PwD Inclusion: The Business Case With Few Questions For India Inc

The case for PwD inclusion at Indian workplaces is a work in progress.


Back in 2017, Nike won hearts with a winning campaign called ‘Unlimited Courage. The sports brand showed stories of human courage, hope and achievement to beat all odds and shine. While Nike has always pushed the envelope when it comes to its creative ad campaigns, this one with a humane touch made the right noise and won accolades the world over.

The unique differentiator in these Nike ads telling human stories is that they advance the cause of LGBTQA and PwD inclusion in sports. More than that the campaign established Nike as a company conscious of its commitment to PwD inclusion.

PwD Inclusion no longer a social imperative only

And as they say, when people can do it in sports, they can do it anywhere. In recent years, there is a growing number of companies becoming conscious of how PwD inclusion has not only remained a social imperative but it has become a means to take the brand story forward. And if a company has its heart in the right place, the inclusive community consciousness may not only reflect in enhanced brand reputation but will also trickle down to the bottom line.

As Priyanka Mohanty, Vice President – HR, Startek, rightly says, "encouraging diversity and inclusivity in the workforce is important for companies to fulfil their social responsibilities." 

"By creating a workplace that values diversity and inclusivity, companies can help break down societal barriers and biases. This creates opportunities for underrepresented groups, benefiting individuals and society as a whole", she adds.

PwD Inclusion builds more authentic brands

If one looks at the leading companies across the world in terms of popularity, he or she will find some common themes on why these brands are loved around the world. 

While there are plenty of options to choose from while making the buying decision, people generally would. like to buy from companies that they can trust, find authenticity in their messaging and stand for product quality of the highest standard. In essence, companies that are perceived as closer to a set of core human values are likely to score high when it comes to gaining a loyal consumer base which later transforms into a cult fan following for a brand.

This is where the D&I story especially the case of PwD inclusion fits into the grand scheme of things. "PwD inclusion gives a competitive advantage to a company", says  Mohanty.

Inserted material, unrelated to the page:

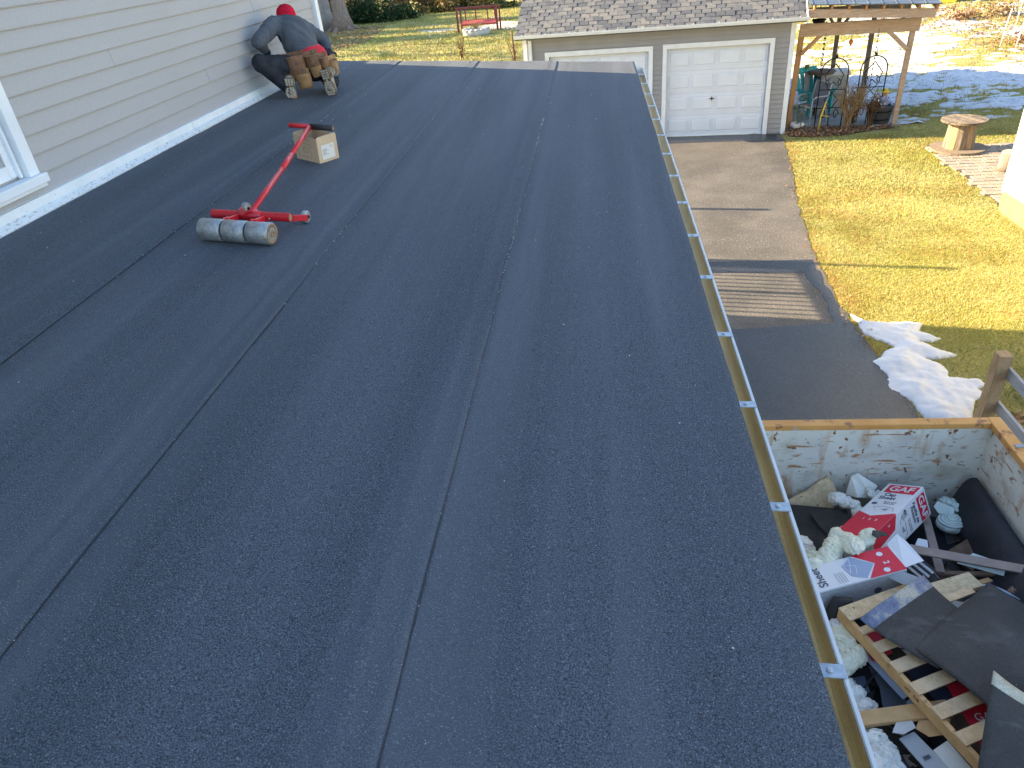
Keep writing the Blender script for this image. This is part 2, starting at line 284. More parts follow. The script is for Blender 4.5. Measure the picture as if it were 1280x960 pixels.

And for companies like IBM and Accenture who follow the practice to the tee, the competitive advantage often translates into better sales, higher productivity and more importantly, a larger pool of human capital. If numbers tell a story, companies in the top quartile for racial and ethnic diversity are 35% more likely to have financial returns above their respective national industry medians, a report from McKinsey & Company found out.

 "A robust D&I policy can enhance a company's reputation, making it attractive to a broader pool of potential employees. It shows that the company values every individual, regardless of their background, and this can play a significant role in attracting and retaining talent", says Anupama Singh, Regional HR Leader, Concentrix. 

Not a tick box assignment for India Inc

Although leading companies globally are opening up to the potential PwD inclusive workforce brings to the decision table on every count, there has been marginal development on this front in India. While organisations in India want to take up the cause, the common consensus is that they don't want to make a policy document or a SOP, just for tokenism. 

Leading organisations in India understand the reputational risk involved when it comes to PwD inclusion. It is a sensitive cause that demands a roadmap with meticulous clarity and implementation under committed leadership.

Whether the organisation is willing to allocate time and resources for employee sensitisation?

Whether the organisation is willing to make the necessary infrastructure for PwD employees?

Whether organisations have the capacity to provide for reskilling and upskilling of PwD employees?

Would the hiring process accommodate PwD candidates? 

These are some of the surface-level questions that need well-thought answers. 

Evolution to come with the right understanding

More than the pertinent questions, the maturity around the case of PwD inclusion will come with the right understanding of the lived experience of people with disabilities. This not only demands organisations to evolve but evolution on the part of Indian society as well.

With companies like Microsoft, Accenture and Adobe finding solutions through a combination of innovative policies and new-age technology designed to improve accessibility for PwD candidates, there is a ray of hope for taking further strides in advancing the cause of PwD inclusion, for this to happen, a mindset shift through constant internal and external dialogues need to happen with a deep sense of commitment to the cause.

At the end of the day, the PwD community epitomises, courage, hope and achievement, not stigma, disempowerment and disablement. 

The sooner more and more organisations imbibe a transformed outlook, which is still a work in progress, the more evolved the Indian corporate ecosystem to equip itself to integrate PwDs in the workforce of the future.